What some will do to Please a Cow

This morning, traveling down Mount Kilimanjaro heading back to Maasai country, we passed numerous women making the ten or fifteen-mile trek down the mountain. On asking where they were all going, I was told that they were on their way to cut grass for their family cows.

I discover that there is no more grazing land left on Mount Kilimanjaro, not an inch. Over the last fifty years the Chagga people have become so numerous and the land divided and re-divided among their children and children’s children, that there is no land for further farming, not even a square foot for cattle to graze. A unique solution has been found and one that is very hard on the women of Kilimanjaro. A household may have a cow or two cows, but these are kept in a shed next to the Chagga’s home. Each morning, someone, the lady of the house or an older daughter, never a man, must go down to the grass land many miles distant to cut fodder for the family cow. Sometimes, if finances allow, she will buy a bundle of grass. Some people make their living cutting and selling bundles of grass to women from the mountainside. Then, unusually in the late afternoon, the women will climb the ten or fifteen miles back to the homestead of her family on the mountain. She carries the thirty or forty pound bundle of grass on her head.

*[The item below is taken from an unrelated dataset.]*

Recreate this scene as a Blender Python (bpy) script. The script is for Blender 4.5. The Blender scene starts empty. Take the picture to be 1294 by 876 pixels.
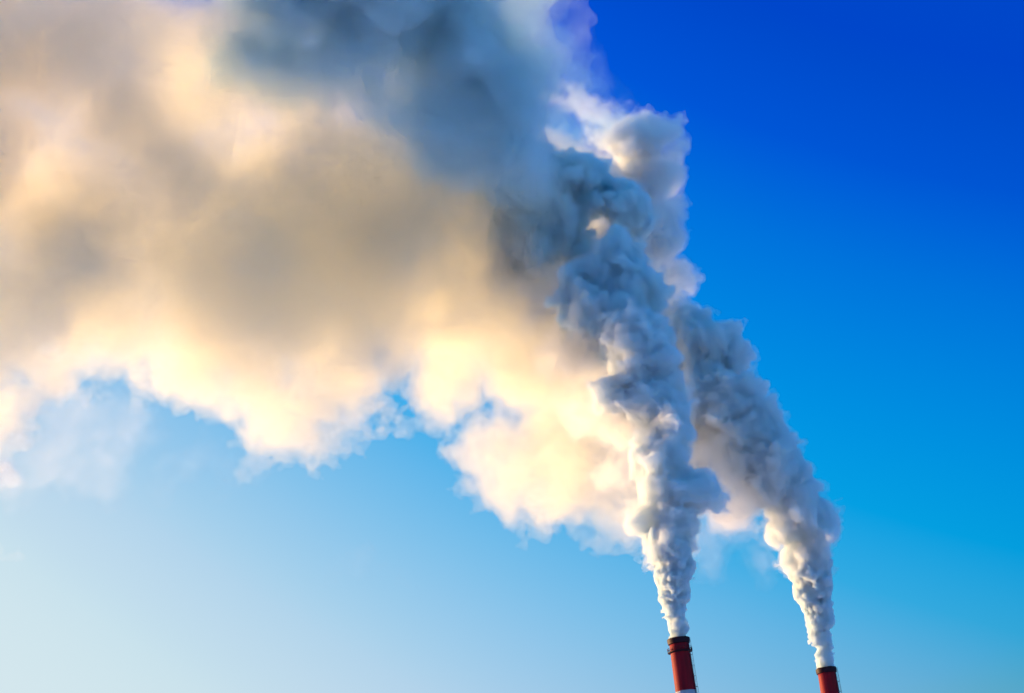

Wow! It blows my mind! As someone from the savanna, where grass is usually in plenty, it is hard to take in what these women go through to obtain two or three day’s fodder for a cow.

One thought on “What some will do to Please a Cow”

  1. Unreal… I realize there are so many things I take for granted after reading this. One is being able to drive to four grocery stores within 10 miles of me… I seriously can’t imagine have to walk miles to feed my cow.